■ DIRECTIVE: Among the entries below, copy only the span from the line containing "What Blender Python" through the line containing "return (out[0], out[1], out[2], 1.0)". Do so exactly, and skip the pictures.
* start *
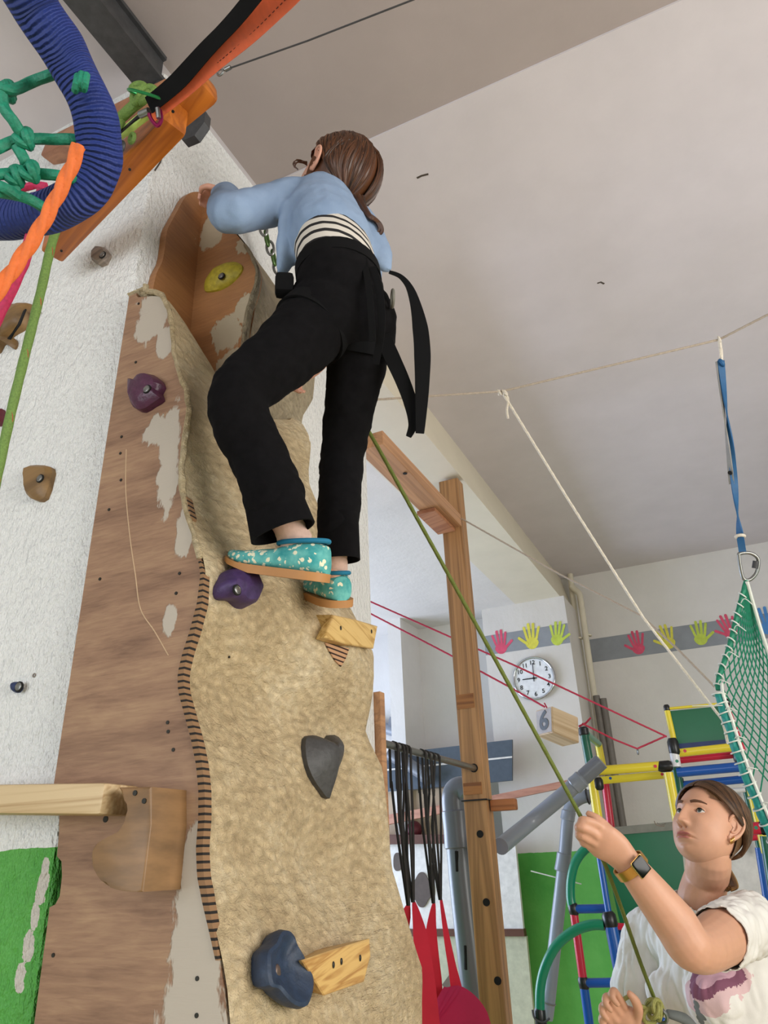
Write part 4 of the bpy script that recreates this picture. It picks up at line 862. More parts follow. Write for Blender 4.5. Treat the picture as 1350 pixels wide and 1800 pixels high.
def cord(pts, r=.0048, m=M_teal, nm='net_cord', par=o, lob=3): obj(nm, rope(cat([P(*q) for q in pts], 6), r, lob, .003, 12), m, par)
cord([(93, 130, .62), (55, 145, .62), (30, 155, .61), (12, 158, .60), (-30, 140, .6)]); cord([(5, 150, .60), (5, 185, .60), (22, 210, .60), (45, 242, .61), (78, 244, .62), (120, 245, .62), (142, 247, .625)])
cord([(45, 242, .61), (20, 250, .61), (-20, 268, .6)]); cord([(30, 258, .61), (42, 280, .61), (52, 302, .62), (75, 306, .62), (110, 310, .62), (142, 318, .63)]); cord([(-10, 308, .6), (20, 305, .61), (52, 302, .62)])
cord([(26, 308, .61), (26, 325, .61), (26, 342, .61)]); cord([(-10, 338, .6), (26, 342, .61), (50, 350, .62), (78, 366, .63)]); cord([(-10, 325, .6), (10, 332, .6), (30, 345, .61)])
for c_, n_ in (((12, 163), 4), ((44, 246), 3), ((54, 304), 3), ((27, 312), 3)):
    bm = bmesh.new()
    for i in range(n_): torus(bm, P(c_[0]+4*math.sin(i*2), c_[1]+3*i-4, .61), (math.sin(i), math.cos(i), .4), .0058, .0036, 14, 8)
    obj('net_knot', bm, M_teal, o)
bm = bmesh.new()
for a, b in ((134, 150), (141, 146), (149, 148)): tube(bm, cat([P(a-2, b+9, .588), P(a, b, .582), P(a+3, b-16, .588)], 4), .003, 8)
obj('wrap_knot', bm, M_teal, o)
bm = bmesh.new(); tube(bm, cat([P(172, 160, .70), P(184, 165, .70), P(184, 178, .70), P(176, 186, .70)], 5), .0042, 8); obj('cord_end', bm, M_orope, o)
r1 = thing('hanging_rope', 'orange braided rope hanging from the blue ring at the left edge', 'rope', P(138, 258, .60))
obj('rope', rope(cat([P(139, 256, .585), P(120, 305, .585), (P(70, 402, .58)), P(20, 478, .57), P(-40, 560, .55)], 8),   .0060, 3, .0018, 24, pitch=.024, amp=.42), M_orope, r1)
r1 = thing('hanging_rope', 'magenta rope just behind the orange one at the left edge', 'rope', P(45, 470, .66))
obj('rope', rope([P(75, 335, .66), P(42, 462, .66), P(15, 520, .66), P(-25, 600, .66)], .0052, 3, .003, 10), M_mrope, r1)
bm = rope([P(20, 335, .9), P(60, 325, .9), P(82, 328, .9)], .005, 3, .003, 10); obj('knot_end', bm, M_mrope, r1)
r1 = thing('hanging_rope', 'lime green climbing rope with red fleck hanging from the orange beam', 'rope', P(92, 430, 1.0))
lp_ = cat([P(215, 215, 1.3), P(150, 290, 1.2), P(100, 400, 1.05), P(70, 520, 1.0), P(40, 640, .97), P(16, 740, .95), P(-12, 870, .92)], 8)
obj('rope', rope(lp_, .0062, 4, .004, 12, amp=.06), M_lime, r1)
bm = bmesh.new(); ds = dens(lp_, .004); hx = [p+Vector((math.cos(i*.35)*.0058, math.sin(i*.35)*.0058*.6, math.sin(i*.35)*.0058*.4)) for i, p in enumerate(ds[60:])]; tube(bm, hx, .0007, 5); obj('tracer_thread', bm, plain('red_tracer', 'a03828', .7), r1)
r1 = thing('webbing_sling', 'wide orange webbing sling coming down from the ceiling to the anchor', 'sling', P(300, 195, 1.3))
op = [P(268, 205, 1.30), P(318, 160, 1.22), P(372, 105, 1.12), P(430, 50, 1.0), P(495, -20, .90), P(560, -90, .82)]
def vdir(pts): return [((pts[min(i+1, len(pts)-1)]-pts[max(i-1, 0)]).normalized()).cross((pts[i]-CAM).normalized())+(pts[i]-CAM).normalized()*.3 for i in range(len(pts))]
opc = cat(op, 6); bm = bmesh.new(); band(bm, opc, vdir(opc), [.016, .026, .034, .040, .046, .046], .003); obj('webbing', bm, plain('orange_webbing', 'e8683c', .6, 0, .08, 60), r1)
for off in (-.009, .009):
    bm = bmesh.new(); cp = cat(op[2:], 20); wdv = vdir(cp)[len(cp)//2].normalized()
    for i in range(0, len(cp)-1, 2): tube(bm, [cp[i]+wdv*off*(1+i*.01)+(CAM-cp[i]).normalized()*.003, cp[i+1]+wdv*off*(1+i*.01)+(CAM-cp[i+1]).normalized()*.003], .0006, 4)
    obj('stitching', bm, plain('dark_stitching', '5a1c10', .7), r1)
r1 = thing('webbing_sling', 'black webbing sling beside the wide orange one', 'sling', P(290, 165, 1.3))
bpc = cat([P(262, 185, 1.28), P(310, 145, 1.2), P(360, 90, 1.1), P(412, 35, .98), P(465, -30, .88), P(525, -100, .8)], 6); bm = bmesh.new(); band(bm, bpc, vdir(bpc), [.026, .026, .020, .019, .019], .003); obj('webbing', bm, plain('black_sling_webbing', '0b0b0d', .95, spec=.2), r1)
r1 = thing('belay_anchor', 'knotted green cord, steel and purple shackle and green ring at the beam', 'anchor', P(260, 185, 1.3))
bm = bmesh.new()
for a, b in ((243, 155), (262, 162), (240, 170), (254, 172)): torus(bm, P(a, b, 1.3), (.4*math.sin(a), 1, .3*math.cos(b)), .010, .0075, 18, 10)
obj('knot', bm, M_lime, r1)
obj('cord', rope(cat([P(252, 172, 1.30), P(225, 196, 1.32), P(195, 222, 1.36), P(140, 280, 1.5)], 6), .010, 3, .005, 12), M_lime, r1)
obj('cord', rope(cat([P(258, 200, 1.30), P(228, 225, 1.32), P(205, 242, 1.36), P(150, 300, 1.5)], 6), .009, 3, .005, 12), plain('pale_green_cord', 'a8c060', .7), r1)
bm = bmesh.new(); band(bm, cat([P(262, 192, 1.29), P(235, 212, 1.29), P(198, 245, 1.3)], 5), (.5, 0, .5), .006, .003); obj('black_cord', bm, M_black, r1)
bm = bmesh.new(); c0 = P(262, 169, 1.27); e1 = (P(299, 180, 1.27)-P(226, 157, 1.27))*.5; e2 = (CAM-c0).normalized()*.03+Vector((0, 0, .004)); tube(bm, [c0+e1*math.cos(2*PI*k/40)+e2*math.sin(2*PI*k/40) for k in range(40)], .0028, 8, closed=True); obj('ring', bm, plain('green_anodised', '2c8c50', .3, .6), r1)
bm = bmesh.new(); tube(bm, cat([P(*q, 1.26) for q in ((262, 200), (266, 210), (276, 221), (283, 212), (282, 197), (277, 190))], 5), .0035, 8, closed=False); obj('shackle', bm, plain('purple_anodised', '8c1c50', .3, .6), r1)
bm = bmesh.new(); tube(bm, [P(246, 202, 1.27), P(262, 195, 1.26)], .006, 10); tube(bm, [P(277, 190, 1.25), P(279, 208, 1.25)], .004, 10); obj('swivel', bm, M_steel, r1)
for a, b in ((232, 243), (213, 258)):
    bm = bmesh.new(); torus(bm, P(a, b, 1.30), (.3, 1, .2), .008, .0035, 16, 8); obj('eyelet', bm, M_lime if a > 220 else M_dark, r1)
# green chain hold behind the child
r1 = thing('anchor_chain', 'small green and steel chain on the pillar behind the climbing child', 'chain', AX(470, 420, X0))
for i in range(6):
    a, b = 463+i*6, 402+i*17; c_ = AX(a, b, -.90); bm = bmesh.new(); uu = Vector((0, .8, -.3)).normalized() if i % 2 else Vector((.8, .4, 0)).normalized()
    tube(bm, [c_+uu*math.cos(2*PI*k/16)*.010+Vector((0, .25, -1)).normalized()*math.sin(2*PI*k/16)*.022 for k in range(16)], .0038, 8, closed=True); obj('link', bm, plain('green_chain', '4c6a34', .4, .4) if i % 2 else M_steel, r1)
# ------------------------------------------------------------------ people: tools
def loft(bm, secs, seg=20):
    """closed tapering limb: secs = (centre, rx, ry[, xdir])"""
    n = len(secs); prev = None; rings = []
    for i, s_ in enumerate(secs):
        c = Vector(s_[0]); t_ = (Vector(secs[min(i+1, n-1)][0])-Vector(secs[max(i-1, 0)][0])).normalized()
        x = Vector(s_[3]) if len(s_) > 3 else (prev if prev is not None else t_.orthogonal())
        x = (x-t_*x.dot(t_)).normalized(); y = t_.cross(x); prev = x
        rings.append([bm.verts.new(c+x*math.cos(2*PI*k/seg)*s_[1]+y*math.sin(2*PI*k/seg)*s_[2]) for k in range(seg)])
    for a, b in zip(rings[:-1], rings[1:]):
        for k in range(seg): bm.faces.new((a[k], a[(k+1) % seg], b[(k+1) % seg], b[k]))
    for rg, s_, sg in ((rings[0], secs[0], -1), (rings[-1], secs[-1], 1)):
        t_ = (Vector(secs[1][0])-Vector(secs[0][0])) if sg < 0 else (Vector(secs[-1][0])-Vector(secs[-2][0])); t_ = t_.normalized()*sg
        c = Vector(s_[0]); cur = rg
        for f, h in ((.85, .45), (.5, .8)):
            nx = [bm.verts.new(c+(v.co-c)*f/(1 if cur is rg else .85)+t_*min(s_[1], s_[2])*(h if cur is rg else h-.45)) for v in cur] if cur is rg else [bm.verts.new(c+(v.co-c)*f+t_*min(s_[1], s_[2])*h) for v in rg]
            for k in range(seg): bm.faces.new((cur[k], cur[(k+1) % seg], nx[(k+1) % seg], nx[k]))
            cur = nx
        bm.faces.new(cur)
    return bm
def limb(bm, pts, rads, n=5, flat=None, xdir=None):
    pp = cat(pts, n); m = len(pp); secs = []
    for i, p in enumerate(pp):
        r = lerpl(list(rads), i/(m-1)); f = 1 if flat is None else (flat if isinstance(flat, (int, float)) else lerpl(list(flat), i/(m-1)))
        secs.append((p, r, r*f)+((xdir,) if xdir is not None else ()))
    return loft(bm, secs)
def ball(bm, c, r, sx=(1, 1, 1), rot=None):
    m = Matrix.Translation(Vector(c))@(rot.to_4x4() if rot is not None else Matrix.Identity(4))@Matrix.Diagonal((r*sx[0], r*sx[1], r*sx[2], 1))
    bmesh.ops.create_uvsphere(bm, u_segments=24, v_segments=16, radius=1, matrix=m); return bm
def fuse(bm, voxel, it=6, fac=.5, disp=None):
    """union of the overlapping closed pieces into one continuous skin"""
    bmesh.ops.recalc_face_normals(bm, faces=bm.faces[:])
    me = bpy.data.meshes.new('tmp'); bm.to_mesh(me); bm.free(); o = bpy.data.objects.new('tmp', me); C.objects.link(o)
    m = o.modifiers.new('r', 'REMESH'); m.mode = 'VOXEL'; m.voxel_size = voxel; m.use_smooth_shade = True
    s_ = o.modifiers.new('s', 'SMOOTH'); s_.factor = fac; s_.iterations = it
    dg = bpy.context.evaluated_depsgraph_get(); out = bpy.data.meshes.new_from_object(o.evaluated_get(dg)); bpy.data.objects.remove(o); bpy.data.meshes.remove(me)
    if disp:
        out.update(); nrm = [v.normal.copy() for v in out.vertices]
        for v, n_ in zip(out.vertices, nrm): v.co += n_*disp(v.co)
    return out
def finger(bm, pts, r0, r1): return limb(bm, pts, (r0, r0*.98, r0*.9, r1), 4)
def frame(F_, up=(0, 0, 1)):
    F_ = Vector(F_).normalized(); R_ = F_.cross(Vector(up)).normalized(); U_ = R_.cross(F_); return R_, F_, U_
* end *
* start *
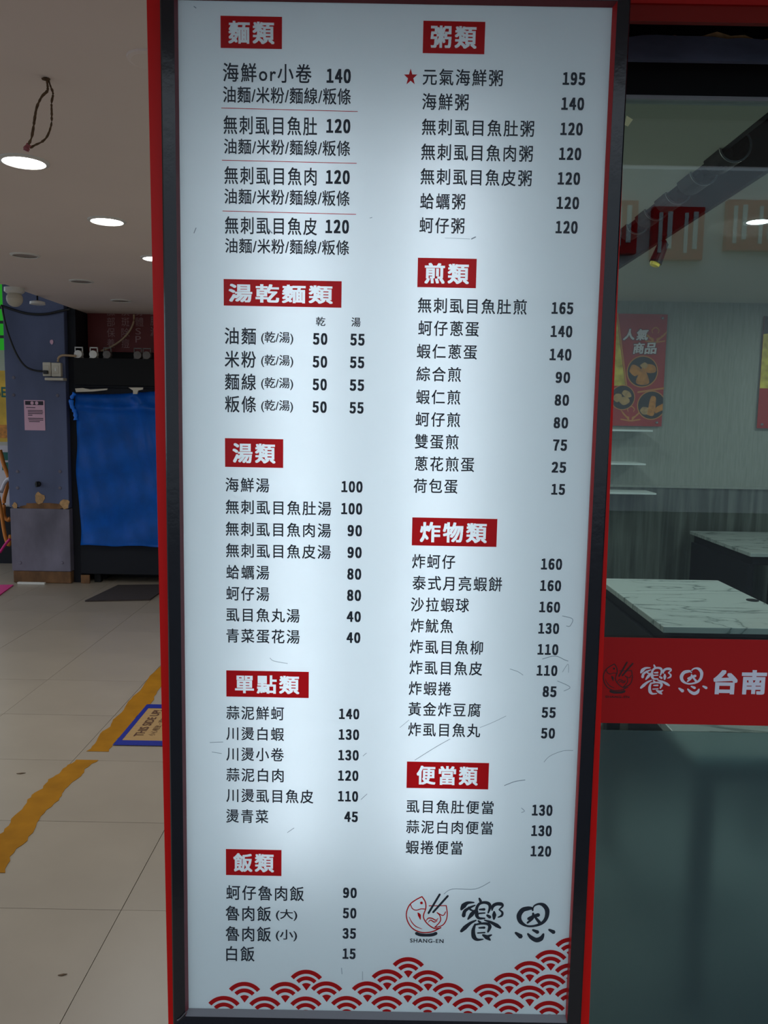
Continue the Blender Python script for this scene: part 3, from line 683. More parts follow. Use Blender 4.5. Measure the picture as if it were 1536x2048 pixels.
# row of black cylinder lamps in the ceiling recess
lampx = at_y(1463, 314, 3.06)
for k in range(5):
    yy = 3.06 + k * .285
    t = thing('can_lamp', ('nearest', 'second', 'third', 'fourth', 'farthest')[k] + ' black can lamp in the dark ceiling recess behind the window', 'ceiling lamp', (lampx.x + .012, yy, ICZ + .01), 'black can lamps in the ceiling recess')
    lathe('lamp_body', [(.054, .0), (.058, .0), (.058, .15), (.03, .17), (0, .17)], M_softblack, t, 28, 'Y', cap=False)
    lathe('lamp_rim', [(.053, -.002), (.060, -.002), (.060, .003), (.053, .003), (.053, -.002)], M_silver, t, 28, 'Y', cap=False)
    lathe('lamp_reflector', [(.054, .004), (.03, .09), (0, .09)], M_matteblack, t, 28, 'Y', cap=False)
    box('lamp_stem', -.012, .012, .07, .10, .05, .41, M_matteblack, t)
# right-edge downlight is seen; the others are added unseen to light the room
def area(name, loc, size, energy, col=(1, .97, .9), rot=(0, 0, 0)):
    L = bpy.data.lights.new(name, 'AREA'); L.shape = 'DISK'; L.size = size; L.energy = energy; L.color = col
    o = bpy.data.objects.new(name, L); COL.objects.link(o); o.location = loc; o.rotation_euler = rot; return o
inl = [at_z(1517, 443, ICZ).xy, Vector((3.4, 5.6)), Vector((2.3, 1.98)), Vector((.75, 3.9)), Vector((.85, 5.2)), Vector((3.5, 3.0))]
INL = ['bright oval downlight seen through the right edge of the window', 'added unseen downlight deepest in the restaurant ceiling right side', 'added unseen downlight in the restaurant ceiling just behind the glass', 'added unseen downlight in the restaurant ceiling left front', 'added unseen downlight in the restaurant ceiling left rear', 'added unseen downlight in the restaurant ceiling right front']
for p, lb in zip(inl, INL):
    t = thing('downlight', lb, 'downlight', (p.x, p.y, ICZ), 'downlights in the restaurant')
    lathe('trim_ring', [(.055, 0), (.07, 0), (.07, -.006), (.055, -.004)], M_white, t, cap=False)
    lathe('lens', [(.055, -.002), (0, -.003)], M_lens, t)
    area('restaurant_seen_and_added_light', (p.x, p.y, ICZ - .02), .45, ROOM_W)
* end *
* start *
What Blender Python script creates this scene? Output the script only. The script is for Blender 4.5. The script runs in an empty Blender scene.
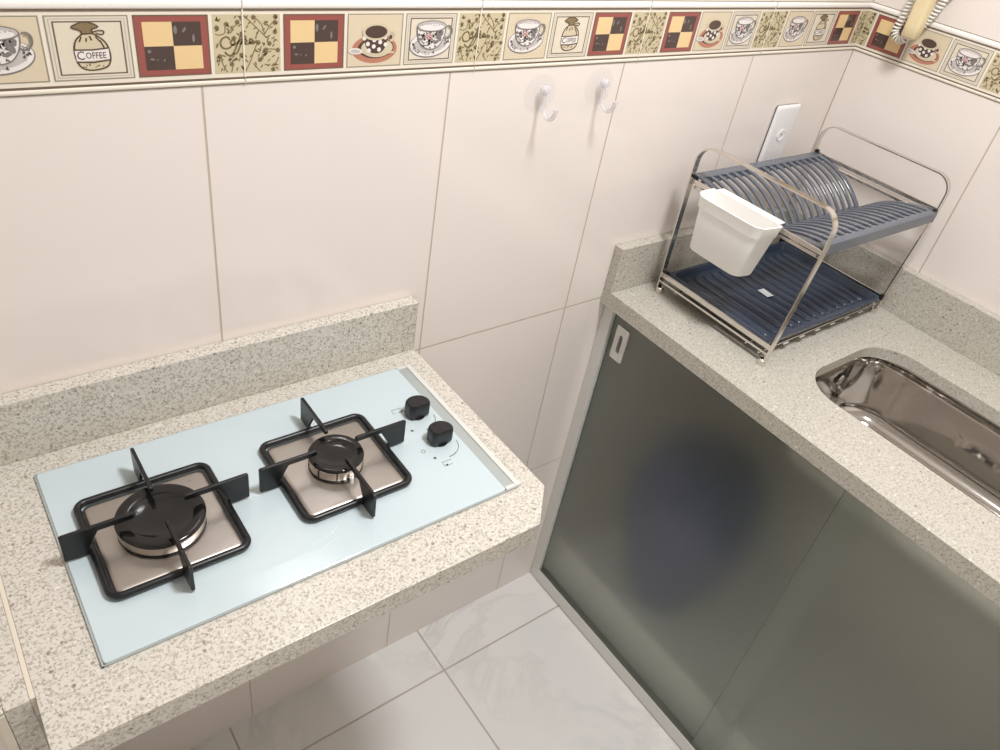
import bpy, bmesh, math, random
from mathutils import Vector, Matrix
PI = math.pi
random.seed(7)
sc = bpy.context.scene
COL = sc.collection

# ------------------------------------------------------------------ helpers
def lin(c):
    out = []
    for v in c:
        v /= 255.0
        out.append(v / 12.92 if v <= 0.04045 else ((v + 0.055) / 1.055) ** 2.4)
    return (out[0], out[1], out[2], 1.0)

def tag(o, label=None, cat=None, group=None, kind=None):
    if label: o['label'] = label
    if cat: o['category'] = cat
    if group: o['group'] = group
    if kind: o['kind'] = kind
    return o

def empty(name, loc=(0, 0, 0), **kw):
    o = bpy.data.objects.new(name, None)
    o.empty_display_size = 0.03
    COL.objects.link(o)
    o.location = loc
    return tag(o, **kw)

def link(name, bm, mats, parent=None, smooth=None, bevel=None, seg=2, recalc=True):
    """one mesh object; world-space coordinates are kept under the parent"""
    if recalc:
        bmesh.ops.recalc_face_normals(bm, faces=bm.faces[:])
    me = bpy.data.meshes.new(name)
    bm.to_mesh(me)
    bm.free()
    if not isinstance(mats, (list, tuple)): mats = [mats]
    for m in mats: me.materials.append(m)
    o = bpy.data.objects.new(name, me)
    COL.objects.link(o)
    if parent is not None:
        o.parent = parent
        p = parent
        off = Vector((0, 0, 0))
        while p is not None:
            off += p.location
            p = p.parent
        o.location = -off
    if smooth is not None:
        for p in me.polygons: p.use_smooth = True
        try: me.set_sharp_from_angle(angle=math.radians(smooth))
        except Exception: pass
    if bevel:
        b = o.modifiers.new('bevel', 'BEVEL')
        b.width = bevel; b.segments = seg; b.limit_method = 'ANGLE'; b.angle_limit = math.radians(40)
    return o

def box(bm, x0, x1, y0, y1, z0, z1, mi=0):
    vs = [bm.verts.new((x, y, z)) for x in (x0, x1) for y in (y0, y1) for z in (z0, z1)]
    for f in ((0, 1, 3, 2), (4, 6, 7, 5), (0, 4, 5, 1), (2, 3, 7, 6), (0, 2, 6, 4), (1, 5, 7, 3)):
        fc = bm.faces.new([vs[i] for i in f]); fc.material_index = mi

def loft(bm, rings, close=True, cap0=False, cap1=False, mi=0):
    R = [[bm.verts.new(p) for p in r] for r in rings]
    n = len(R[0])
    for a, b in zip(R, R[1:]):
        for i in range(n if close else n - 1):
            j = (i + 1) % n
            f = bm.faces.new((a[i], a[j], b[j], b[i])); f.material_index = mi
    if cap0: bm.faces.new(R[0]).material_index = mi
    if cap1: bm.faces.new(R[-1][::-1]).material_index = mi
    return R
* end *
■ COMPLETED EXERCISE:
What Blender Python script creates this scene? Output the script only. The script is for Blender 4.5. The script runs in an empty Blender scene.
import bpy, bmesh, math, random
from mathutils import Vector, Matrix
PI = math.pi
random.seed(7)
sc = bpy.context.scene
COL = sc.collection

# ------------------------------------------------------------------ helpers
def lin(c):
    out = []
    for v in c:
        v /= 255.0
        out.append(v / 12.92 if v <= 0.04045 else ((v + 0.055) / 1.055) ** 2.4)
    return (out[0], out[1], out[2], 1.0)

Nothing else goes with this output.